On recent form, it looks like a general election win by labour would be a vote winner for austerity.


The Labour Party has realised that the electorate is seriously concerned about escalating energy costs. It is promising to freeze supplier tariffs for a couple of years if voted back into government.

Apparently, one of the major contributory factors to price levels at present is the high cost of renewable energy required to be used under the Climate Change Act. However, the latest report of the IPPC (Intergovernmental Panel on Climate Change) says that global warming is nowhere near as threatening as its earlier predictions envisaged. In which case, a major downsizing of renewable energy targets should be set in motion now with a view to reducing the cost of energy to consumers as soon as possible.

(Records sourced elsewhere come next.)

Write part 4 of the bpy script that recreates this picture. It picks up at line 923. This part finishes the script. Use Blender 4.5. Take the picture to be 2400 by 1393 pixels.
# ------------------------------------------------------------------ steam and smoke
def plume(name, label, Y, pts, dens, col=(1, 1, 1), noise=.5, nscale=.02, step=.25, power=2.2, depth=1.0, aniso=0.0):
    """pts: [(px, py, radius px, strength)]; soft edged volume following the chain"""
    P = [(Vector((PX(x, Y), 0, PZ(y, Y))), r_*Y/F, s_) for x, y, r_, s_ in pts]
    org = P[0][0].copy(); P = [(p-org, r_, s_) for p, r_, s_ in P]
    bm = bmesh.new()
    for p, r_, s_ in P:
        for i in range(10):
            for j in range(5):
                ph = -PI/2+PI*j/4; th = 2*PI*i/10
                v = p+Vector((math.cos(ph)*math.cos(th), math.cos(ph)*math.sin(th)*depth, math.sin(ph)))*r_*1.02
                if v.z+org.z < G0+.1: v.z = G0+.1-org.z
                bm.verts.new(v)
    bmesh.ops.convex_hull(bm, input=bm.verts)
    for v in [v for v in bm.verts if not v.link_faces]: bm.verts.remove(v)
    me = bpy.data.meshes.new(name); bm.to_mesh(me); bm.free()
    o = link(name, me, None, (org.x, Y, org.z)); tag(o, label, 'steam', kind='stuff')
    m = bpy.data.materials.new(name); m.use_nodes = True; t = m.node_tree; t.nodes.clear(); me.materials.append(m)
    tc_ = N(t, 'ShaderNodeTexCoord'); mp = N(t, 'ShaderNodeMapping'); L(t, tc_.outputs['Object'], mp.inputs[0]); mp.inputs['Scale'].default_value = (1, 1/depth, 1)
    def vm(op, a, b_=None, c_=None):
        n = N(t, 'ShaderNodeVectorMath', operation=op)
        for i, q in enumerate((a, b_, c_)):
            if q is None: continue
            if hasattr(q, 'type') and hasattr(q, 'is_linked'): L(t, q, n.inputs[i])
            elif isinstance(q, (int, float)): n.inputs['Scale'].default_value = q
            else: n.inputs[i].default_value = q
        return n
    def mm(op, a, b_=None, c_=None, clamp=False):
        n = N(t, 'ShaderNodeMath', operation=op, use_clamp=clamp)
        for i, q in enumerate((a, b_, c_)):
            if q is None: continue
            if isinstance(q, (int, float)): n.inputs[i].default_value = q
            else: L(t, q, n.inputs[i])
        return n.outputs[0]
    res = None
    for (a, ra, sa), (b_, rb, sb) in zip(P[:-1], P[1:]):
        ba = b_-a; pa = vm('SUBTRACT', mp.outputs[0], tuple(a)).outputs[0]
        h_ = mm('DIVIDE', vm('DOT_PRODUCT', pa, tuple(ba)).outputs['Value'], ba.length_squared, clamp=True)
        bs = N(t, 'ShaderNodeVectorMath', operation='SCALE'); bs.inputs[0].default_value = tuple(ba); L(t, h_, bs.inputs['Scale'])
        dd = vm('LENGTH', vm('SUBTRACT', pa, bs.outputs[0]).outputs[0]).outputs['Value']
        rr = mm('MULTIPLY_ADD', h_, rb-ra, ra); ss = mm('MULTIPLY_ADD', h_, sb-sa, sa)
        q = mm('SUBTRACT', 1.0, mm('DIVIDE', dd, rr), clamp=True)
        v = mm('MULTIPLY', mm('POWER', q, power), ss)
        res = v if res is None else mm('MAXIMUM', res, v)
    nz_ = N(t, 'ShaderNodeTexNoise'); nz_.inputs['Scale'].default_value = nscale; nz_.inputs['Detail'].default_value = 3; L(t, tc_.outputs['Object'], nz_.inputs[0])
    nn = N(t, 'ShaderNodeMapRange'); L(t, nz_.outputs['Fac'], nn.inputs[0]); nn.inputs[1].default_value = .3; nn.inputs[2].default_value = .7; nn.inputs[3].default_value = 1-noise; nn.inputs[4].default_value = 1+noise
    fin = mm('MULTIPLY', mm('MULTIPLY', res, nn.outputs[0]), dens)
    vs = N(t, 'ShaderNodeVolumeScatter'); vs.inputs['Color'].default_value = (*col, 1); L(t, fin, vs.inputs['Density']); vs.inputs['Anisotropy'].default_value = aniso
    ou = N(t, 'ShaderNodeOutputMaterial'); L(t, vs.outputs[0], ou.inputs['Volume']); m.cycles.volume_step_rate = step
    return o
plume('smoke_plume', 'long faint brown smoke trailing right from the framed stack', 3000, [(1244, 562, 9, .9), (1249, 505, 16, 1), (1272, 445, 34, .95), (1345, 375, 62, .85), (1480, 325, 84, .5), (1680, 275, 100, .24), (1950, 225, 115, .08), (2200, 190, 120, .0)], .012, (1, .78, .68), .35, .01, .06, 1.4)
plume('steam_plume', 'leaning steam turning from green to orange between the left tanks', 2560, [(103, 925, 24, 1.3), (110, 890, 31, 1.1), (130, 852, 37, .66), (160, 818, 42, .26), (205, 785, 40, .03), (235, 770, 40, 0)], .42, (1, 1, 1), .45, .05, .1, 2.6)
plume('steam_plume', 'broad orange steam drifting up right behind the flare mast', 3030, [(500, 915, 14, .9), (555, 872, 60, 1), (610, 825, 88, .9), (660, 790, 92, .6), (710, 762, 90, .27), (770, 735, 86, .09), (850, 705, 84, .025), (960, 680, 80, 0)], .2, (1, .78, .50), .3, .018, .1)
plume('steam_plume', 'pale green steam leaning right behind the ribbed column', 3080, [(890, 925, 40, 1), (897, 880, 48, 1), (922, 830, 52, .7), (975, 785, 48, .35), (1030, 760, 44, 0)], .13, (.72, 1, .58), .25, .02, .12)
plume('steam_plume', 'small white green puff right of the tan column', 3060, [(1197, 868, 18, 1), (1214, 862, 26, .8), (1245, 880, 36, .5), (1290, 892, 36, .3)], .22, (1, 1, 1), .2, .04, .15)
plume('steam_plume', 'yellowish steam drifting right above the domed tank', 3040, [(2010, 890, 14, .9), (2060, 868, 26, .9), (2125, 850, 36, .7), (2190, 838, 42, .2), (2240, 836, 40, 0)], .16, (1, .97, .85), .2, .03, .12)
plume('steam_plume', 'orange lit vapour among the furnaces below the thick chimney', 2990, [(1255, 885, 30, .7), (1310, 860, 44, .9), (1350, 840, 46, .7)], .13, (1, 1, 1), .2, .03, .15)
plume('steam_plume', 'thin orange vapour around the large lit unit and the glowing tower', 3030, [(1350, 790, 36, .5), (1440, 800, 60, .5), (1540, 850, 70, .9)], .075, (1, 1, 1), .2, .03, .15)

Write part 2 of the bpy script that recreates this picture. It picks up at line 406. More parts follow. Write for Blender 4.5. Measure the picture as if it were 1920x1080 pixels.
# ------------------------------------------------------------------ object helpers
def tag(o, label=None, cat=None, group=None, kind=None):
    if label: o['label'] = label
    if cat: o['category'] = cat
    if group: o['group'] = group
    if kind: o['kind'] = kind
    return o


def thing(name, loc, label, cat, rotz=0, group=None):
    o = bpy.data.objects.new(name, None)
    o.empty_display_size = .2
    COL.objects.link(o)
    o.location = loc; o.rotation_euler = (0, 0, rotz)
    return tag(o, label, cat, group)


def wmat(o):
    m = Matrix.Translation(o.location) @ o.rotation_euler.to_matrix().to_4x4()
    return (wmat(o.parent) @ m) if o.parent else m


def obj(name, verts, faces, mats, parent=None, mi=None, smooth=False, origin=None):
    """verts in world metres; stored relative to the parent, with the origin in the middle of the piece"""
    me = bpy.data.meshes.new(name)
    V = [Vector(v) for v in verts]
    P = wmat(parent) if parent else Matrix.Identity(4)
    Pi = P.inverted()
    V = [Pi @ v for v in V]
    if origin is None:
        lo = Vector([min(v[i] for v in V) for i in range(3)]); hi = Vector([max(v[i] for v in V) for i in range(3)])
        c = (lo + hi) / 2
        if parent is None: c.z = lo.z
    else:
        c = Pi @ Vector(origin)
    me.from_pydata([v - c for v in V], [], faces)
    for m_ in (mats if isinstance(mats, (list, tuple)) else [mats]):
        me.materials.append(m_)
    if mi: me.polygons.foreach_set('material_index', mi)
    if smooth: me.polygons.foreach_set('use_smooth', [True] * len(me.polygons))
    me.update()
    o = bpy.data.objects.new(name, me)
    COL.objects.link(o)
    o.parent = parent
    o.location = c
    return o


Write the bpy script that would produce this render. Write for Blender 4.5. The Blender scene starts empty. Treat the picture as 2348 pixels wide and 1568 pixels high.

More importantly, let’s deal with the hydraulic fracturing (fracking, shale gas) debate as a matter of urgency. At present, the vociferous anti lobby (and sections of the media) is shouting down all attempts to give the general public an opportunity to make a considered decision on whether to support fracking. The risks need to be honestly set out and understood and convincing assurances need to be provided to overcome any concerns the electorate may have. Equally, the tangible benefits for the average householder of exploiting this indigenous source of energy need to be clearly set out. Incidentally, a similar debate should be held in respect of rapidly increasing the UK’s use of nuclear power.

The answer to achieving lower energy costs isn’t to try and restrict the impact of price movements in the global markets; it won’t work. The way forward is to increase significantly the supply of cheaper sources of energy. The UK currently relies on imported gas and nuclear power to meet its energy needs – not having energy independence is potentially  much more risky than exploiting the nuclear and fracking alternatives and certainly more expensive.

Tell your MP we need some urgent common sense in formulating and implementing a competitive and effective energy supply strategy – and we want it before the risk of blackouts highlighted by the National Grid becomes a reality.